North America nears end of market dive

North American breeders have struggled through two downturns in the first decade of the new millennium.

The first setback lasted only two years – 2001 and 2002 – and the main culprits were the 9/11 Terrorist attacks and Mare Reproductive Loss Syndrome (MRLS).

The second setback began in 2007 with minor losses and was made worse by the Global Financial Crisis stretching to its fourth consecutive year in 2010.

Nobody in North America is sure how long it will continue, however, the rate of decline for prices this year wasn’t as steep as it was in 2009.  That leads some people to believe the market dive is nearing its end.

In 2010, North America results for the four major categories at auction – Yearlings, Weanlings, 2YOs and Broodmares –grossed $597 million at an average of $41,443.  

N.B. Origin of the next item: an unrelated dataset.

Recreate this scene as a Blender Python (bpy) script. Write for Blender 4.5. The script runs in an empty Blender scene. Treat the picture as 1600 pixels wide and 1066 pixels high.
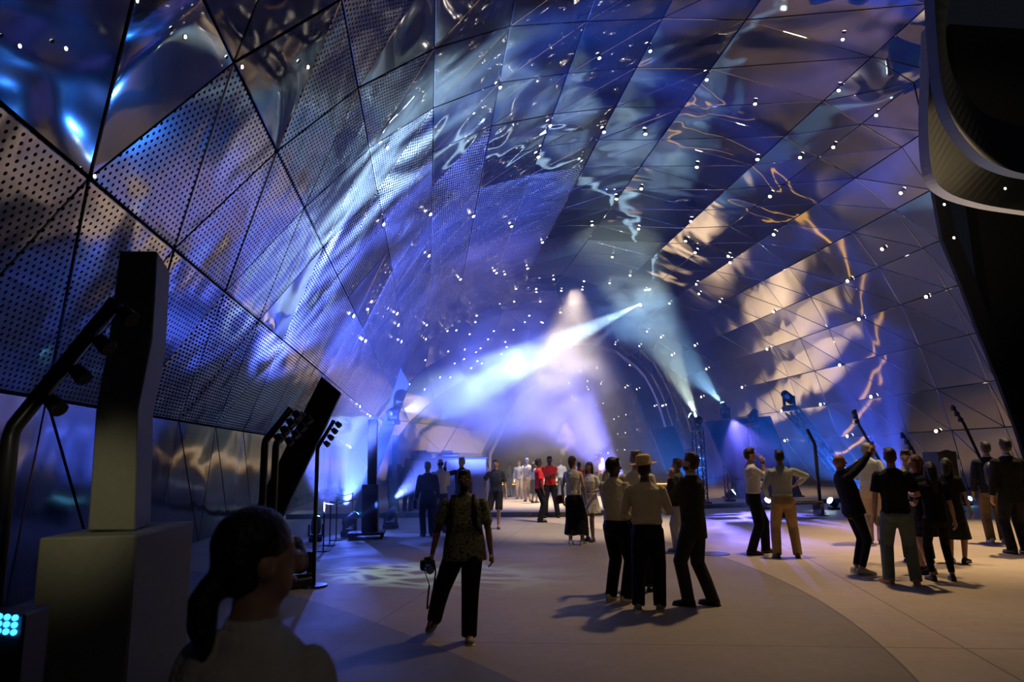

That was a drop of 8% and 3% respectively.  The previous year’s declines in the same categories were 32% and 20%.

What many North American commercial breeders are hoping is that the decline in the size of foal crops will lead to further reductions in the number of horses being offered and, eventually, an increase in average.  They’re also hoping that the drop in the costs for stud fees will someday soon allow them to make a profit with more of their young horses.

Thriving North American auction houses enjoyed a record-setting run as recently as 2006.  The gross and average for the four main categories established new records that year at $1,225 million and $59,707.